L’affaire ne fait aucun bruit à l’international ou très peu et pourtant… Il faut imaginer le tintamarre que ça ferait en Europe ou encore aux USA. Près de 42 000 citoyens koweitiens déchus de leur nationalité depuis septembre dernier. ça donne le tournis. Les chiffres de la France à côté c’est du menu fretin.
C’est la militante des droits humains Ibtihal Al-Khatib qui l’a ébruité. “Cette campagne de déchéance de nationalité inquiète et provoque des débats”, commente le spécialiste américain des pays du Golfe Giorgio Cafiero sur le site “Amwaj”. Les autorités arguent que les frappent ciblent les ressortissants étrangers qui ont emprunté des voies illégales pour être naturalisés. Mais personne n’est dupe…

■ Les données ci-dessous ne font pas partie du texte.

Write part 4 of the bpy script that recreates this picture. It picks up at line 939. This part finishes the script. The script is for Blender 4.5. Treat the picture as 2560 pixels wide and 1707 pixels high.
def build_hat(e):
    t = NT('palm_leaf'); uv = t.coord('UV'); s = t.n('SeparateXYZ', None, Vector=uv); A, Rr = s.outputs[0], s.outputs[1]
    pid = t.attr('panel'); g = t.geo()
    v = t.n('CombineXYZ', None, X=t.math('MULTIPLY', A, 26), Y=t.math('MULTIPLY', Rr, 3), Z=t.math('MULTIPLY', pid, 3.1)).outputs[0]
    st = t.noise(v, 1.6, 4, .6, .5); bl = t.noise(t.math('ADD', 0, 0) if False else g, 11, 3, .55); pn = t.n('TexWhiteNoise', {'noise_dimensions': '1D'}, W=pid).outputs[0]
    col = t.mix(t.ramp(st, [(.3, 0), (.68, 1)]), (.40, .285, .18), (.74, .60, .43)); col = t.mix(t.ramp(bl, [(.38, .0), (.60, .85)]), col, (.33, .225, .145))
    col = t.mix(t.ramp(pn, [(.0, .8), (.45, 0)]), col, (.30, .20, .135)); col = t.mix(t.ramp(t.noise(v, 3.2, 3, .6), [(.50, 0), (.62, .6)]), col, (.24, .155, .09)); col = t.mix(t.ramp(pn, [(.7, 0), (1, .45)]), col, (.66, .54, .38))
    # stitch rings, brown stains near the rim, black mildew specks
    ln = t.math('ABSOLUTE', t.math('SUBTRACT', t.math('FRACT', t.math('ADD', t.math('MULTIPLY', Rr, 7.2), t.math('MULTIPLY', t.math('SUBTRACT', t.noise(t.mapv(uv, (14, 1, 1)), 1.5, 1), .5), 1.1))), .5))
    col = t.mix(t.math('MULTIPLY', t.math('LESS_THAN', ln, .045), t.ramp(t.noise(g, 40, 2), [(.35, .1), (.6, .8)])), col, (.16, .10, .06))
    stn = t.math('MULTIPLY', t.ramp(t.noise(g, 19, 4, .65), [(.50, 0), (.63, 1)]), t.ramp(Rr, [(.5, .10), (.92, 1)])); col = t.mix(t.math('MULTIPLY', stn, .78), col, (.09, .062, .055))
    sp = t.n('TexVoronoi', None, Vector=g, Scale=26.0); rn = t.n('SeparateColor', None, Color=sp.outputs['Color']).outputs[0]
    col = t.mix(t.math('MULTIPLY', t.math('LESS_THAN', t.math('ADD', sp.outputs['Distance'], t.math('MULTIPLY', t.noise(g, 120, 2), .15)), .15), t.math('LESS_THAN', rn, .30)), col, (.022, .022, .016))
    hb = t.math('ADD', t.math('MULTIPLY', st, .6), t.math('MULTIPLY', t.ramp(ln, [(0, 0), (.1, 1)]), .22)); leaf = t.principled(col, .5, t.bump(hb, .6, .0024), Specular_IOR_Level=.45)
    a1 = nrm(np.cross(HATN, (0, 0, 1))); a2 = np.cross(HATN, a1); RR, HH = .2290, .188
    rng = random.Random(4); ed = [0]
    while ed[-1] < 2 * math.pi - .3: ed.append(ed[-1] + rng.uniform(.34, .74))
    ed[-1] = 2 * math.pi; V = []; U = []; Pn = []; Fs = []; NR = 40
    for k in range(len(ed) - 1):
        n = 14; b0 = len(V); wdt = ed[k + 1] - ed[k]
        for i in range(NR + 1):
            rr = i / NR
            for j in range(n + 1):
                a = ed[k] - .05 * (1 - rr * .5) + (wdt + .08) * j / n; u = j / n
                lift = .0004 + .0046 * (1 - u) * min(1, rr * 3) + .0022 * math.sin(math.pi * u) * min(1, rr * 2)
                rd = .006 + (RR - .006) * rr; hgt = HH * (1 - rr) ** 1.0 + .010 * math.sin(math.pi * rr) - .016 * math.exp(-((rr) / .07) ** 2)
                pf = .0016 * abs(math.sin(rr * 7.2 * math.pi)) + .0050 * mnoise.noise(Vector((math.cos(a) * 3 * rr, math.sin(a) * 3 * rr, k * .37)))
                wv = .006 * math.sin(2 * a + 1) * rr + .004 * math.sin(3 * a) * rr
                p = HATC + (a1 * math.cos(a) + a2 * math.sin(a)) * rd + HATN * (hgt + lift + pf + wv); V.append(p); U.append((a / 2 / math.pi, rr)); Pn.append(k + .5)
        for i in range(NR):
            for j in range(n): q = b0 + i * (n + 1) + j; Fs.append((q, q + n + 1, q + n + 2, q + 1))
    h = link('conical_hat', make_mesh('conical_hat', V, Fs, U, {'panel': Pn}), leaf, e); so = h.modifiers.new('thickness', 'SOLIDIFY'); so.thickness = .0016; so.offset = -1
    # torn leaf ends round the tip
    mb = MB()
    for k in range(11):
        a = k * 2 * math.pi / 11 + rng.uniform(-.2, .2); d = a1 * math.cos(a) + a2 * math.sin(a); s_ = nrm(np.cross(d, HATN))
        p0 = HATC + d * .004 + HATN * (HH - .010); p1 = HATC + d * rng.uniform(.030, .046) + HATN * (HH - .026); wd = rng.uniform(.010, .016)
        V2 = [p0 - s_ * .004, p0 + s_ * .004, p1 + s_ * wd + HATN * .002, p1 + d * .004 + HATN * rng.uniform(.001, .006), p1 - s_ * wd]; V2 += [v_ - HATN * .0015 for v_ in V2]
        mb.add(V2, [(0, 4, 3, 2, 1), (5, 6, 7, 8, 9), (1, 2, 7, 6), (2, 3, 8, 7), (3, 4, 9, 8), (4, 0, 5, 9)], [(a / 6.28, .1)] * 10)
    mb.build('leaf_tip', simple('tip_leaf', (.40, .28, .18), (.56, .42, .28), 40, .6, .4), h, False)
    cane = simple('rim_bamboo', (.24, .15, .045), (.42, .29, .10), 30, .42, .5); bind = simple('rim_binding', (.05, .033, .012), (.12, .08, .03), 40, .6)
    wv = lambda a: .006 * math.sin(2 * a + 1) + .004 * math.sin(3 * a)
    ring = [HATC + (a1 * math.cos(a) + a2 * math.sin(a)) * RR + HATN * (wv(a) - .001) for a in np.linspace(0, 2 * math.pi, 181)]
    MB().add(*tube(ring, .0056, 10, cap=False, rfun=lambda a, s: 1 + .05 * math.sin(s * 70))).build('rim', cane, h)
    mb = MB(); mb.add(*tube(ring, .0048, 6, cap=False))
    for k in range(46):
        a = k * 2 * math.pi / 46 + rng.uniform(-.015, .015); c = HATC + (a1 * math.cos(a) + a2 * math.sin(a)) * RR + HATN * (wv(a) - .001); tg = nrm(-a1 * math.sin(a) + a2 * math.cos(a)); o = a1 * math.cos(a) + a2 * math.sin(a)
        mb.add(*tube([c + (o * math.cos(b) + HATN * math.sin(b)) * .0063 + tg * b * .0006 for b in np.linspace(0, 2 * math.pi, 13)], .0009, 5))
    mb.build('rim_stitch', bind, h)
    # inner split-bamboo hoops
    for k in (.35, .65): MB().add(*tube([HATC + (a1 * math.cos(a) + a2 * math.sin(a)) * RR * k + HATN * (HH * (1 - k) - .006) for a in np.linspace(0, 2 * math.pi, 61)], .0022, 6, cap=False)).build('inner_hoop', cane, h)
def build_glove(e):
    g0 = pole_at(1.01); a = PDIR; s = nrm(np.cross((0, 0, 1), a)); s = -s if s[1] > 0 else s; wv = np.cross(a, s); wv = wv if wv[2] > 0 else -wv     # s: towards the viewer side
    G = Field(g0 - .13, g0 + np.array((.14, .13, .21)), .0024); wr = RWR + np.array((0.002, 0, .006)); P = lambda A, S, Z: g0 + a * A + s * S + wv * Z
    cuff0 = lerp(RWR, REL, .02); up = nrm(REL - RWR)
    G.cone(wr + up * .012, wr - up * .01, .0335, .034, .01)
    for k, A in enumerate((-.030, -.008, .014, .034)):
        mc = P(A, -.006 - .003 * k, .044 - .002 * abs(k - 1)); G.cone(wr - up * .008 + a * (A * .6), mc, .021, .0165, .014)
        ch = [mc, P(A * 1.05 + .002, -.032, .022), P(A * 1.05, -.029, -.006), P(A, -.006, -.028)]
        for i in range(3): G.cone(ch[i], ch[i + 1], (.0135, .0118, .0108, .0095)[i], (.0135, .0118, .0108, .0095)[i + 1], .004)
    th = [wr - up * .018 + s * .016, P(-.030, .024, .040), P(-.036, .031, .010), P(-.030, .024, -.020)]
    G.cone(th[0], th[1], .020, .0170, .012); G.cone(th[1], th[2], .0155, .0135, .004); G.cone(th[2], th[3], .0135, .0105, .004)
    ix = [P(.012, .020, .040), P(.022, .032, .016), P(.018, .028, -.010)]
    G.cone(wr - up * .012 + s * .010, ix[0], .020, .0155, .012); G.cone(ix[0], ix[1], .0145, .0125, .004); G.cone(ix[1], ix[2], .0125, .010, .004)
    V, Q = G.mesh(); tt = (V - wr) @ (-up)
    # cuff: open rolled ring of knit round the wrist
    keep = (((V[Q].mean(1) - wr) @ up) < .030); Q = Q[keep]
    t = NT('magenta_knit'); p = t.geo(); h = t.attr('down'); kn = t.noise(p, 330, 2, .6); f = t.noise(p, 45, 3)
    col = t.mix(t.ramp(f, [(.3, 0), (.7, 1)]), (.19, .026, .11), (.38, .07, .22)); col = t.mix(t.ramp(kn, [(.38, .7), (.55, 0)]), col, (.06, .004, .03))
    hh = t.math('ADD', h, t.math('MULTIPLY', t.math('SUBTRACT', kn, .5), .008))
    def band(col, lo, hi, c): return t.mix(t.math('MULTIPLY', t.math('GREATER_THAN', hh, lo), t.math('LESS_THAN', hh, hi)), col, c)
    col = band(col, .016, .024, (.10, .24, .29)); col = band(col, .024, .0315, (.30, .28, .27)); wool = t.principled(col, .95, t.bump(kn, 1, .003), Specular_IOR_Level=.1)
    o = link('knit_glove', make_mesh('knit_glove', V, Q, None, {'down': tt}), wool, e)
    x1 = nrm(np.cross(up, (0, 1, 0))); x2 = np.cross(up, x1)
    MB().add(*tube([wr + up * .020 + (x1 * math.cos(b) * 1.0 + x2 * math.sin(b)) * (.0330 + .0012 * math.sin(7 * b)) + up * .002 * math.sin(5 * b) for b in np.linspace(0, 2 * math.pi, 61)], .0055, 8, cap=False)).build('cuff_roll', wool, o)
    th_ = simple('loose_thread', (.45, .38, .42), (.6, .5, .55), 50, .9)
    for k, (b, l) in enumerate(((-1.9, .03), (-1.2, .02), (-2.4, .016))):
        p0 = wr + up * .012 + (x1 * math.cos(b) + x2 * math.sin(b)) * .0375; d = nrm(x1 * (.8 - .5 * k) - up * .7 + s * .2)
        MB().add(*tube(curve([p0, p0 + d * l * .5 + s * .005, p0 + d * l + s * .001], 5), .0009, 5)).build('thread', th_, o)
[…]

Dans un pays aux moeurs politiques corsetées (mais il n’est pas le seul, c’est pareil chez tous les voisins) le gouvernement en profite pour se débarrasser de ses opposants politiques. Ces opérations marquent la chape de plomb posée par le nouvel émir, Mechaal Al-Ahmad Al-Jaber Al-Sabah, qui s’est assis sur le trône fin 2023. En mai dernier il s’était illustré par un gel partiel de la Constitution, avec dissolution du Parlement. C’est la fin de la parenthèse démocratique.
Le Koweït a pris un virage “autoritaire” et “illibéral”, écrit “Amwaj”, en citant un professeur de l’université de Philadelphie (USA), Sean Yom. Les retraits massifs de nationalité, très souvent sous le sceau de l’arbitraire, installent la peur dans ce pays qui était considéré comme le plus libéral dans cette partie du monde.
D’après le ministre de l’Intérieur, le prince Fahad Youssef Al-Sabah, “même des citoyens qui oseraient critiquer le [régime] koweïtien alors qu’ils vivent ou étudient à l’étranger méritent d’être dénaturalisés”, s’alarme Sean Yom.
Cette politique va de pair avec une “vision exclusive” de la société koweïtienne, ajoute le chercheur américain Michel Herb, l’un des plus éminents spécialistes du Koweït. “Selon cette vision, il n’y a pas de place pour ceux qui n’ont pas de racines profondes” dans le pays, glisse-t-il.
Dans une interview accordée à la chaîne “Al-Rai” début mars dernier, le ministre de l’Intérieur koweïtien assumait la xénophobie jusqu’au sommet de l’Etat. Il a déclaré que “le Koweït [ne devait pas être] pris en otage” par des “nationalités intruses” qui risqueraient de changer la “nature authentique” de la société koweïtienne et de créer des “confusions de lignage”. Il est allé plus loin en annonçant un travail en profondeur pour corriger les “perturbations de l’identité nationale”.
Ces sorties xénophobes ne sont pas reniées par la population, comme dans les autres pétromonarchies du Golfe le sentiment de submersion par les étrangers s’installe dans les esprits et alimente une peur irrationnelle. Au Koweït les deux tiers de la population de quelque 5 millions de personnes sont des immigrés. Ils sont méprisés, brimés et seront toujours considérés comme des citoyens de seconde zone. Sauf que sans eux le pays ne tournera plus, quand on connait le peu d’appétit des Koweïtiens dits de souche pour les tâches ingrates.